エ 外因性内分泌攪乱化学物質の分析法の検討
 県内で検出された内分泌攪乱を疑われる物質について、簡便、迅速かつ精度の高い分析法の確立に努めてきた。
これまで分析法を確立した23物質について、分析法をとりまとめるとともにそれらを活用して県内河川の実態調査を行った。

オ 化学物質汚染実態調査
 未規制化学物質2物質について、環境省の委託を受けて宇都宮市内を流れる田川の水質及び底質を対象に調査を実施した。17年度も引き続き調査を実施する。

カ 酸性雨モニタリング(陸水)調査
 酸性雨による中長期の影響を把握するため、刈込湖(日光市)において環境省の委託を受けて湖沼の水質の分析や集水域や気象に関する事項の情報収集等を行った。

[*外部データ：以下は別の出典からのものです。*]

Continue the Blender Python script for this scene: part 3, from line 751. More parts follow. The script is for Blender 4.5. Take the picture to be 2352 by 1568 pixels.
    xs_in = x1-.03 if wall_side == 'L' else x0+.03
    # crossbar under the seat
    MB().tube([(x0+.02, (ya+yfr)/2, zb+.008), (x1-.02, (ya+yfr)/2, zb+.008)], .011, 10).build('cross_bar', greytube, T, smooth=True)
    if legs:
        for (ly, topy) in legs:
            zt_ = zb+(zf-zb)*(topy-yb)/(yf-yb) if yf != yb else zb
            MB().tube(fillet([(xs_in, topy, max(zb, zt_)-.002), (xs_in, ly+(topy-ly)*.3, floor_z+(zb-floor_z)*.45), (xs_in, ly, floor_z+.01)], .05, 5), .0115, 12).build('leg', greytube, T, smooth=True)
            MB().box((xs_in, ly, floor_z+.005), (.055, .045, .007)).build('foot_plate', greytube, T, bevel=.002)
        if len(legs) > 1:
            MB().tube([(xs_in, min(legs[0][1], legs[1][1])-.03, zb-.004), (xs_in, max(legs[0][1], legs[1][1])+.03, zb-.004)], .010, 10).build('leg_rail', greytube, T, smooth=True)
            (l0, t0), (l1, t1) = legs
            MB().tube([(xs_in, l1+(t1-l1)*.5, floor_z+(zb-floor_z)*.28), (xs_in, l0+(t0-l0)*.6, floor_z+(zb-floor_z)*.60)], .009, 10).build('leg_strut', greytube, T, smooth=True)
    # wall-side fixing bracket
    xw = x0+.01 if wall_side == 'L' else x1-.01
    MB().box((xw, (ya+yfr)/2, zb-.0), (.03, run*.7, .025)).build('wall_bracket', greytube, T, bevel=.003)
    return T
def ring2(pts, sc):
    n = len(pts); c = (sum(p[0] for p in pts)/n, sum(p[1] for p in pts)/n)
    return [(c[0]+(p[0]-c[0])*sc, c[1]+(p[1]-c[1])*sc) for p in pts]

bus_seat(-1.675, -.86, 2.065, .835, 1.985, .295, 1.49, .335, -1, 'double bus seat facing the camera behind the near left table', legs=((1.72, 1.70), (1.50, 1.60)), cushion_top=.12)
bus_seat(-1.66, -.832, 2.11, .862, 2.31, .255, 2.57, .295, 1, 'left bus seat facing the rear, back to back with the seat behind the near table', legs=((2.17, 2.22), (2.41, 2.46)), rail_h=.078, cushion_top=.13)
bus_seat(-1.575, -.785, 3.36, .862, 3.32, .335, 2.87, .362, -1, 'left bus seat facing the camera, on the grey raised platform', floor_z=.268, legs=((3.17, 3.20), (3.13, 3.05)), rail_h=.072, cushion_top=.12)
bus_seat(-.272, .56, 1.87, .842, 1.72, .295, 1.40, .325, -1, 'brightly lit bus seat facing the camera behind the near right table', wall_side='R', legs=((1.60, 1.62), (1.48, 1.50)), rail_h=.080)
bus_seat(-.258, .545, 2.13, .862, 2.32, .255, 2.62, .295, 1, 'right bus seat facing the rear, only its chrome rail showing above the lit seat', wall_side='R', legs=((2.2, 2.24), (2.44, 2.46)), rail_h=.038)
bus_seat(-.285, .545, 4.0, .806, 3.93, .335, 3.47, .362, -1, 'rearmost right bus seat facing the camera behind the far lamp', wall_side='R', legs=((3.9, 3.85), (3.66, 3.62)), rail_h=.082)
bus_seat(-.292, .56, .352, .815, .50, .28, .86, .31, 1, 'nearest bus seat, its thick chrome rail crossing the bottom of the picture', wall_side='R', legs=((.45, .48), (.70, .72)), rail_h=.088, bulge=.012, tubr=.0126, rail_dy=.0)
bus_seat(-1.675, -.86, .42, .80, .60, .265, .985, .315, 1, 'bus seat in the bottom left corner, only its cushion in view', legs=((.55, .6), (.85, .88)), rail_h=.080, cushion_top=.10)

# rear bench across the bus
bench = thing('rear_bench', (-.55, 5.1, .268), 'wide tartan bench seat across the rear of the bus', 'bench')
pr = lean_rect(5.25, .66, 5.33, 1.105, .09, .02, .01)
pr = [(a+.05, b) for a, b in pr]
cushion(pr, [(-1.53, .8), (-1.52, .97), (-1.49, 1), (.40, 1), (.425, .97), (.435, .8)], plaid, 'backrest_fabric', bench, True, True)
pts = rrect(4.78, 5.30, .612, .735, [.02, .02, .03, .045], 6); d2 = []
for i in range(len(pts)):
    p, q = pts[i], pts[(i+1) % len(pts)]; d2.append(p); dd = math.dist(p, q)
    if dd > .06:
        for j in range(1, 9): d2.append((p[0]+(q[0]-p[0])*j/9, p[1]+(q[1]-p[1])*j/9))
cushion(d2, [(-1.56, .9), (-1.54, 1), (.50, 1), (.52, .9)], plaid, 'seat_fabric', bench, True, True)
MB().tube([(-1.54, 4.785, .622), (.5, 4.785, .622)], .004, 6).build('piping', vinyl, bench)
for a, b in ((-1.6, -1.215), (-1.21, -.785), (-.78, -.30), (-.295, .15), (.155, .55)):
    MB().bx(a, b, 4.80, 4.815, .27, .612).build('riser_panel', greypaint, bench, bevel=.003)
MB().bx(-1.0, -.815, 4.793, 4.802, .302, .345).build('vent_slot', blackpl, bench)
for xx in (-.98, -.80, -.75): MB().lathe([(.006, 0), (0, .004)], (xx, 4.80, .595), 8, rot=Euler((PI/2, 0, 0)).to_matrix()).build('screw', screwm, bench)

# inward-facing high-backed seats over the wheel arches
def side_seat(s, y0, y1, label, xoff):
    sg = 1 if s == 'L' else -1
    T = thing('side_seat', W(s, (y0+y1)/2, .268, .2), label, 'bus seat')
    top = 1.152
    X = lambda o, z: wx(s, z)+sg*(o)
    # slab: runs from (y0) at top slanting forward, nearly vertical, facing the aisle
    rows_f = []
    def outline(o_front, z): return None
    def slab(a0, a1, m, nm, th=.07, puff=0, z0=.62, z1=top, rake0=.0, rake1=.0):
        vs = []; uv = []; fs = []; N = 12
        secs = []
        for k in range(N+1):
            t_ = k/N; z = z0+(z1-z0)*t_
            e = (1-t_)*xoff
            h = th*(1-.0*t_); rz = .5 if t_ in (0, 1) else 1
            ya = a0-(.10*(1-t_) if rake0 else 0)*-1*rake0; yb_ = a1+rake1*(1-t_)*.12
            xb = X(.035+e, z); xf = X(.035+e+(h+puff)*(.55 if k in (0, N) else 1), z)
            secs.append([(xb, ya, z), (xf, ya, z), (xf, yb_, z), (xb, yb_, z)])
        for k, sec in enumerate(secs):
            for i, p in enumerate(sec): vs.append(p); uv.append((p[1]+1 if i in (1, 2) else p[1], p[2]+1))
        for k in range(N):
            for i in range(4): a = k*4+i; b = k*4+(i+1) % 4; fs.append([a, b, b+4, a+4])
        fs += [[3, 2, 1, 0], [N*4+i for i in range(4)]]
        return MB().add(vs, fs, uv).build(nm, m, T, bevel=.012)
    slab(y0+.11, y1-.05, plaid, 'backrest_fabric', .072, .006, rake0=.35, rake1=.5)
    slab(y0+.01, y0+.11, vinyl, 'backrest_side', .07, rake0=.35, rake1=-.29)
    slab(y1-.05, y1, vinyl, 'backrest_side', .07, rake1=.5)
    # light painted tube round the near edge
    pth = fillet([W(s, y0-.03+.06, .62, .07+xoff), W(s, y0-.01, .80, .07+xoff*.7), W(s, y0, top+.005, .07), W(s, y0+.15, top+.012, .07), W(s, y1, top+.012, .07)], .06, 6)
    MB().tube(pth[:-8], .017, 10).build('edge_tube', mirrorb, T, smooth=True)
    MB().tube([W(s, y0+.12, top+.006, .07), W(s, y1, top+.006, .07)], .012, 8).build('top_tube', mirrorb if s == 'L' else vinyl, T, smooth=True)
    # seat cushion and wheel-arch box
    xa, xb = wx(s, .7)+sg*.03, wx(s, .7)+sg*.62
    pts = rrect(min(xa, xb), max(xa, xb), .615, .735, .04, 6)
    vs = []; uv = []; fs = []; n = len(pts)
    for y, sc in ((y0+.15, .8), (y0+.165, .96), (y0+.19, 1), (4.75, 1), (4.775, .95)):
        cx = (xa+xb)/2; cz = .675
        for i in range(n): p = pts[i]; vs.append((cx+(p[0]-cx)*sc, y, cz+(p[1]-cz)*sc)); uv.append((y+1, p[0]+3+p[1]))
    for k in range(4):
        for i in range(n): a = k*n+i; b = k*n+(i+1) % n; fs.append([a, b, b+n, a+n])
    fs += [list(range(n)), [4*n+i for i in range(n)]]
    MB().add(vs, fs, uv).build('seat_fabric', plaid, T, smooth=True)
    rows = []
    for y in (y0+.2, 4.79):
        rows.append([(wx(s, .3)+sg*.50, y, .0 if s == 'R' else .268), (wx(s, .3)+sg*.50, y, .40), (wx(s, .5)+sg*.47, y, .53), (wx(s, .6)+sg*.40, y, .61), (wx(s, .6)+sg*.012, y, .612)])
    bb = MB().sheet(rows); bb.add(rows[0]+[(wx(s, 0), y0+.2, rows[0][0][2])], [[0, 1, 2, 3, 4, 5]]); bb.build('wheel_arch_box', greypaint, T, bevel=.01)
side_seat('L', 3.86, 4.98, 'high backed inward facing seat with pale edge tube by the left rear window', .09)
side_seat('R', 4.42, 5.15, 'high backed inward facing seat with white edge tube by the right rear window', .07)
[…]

17年度も引き続き調査を行う。

キ 水環境に関する行政試験検査
 工場・事業場排水、ゴルフ場排水及び鉱山排水の水質分析を実施するとともに、ダム湖等の公共用水域の水質調査、未規制物質調査、水生生物調査、水道水の水質調査を実施した。
また、地下水汚染等、緊急時、異常時の水質分析を行った。17年度においても、引き続き水環境に関する水質分析、調査を行う。

(3) 廃棄物関係

ア 廃棄物最終処分場における水収支と溶出特性に関する研究
 処分場の適切な維持管理に資することを目的として、埋立て期間中の水収支及び浸出水中の化学物質の溶出特性を調査し、適切なモニタリング指標による処分場の安定度の評価手法を構築するための研究を14年度から行っている。

イ 廃棄物に関する行政試験検査
 「廃棄物の処理及び清掃に関する法律」「栃木県産業廃棄物処理に関する指導要綱」「栃木県土砂等の埋立て等による土壌の汚染及び災害の発生の防止に関する条例」等に基づき、処分場の浸出水・排水、周辺地下水の水質検査及び廃棄物・土壌の溶出検査を行っている。

消費生活センターにおける調査研究

 商品試買テスト(電球型蛍光ランプの性能と演色性について)
近年、多様化する生活スタイルに応え、白熱電球に比べ消費電力の少ないことを全面に、8倍程の価格で電球型蛍光ランプが販売されている。そこで、環境に配慮し、より経済的で快適な使用方法を提案するために、両者の特徴を消費電力、明るさ、耐久性、演色性に関して比較した。
 なお、このテストは北関東三県共同試買テストとして、茨城県及び群馬県と共同で実施した。

環境審議会

 「環境基本法」第43条の規定に基づき、都道府県は、その都道府県の区域における環境の保全に関して基本的事項を調査審議させるため、環境の保全に関し学識経験者を含む者で構成される審議会その他の合議制の機関を置くこととされている。
 本県では、「栃木県環境審議会条例」に基づき、栃木県環境審議会(以下この節において「審議会」という。)を設置している。
 審議会は、30人の委員(学識経験者等)と4人の特別委員(国の地方行政機関の長又は職員)で組織されている。委員、特別委員とも任期は2年となっている。
 16年度は、6月、9月、2月に会議を開催し、知事が「平成18年度公共用水域及び地下水の水質測定計画」について諮問を行ったほか、「栃木県公害防止条例の見直しの基本的な考え方」についての答申等が行われた。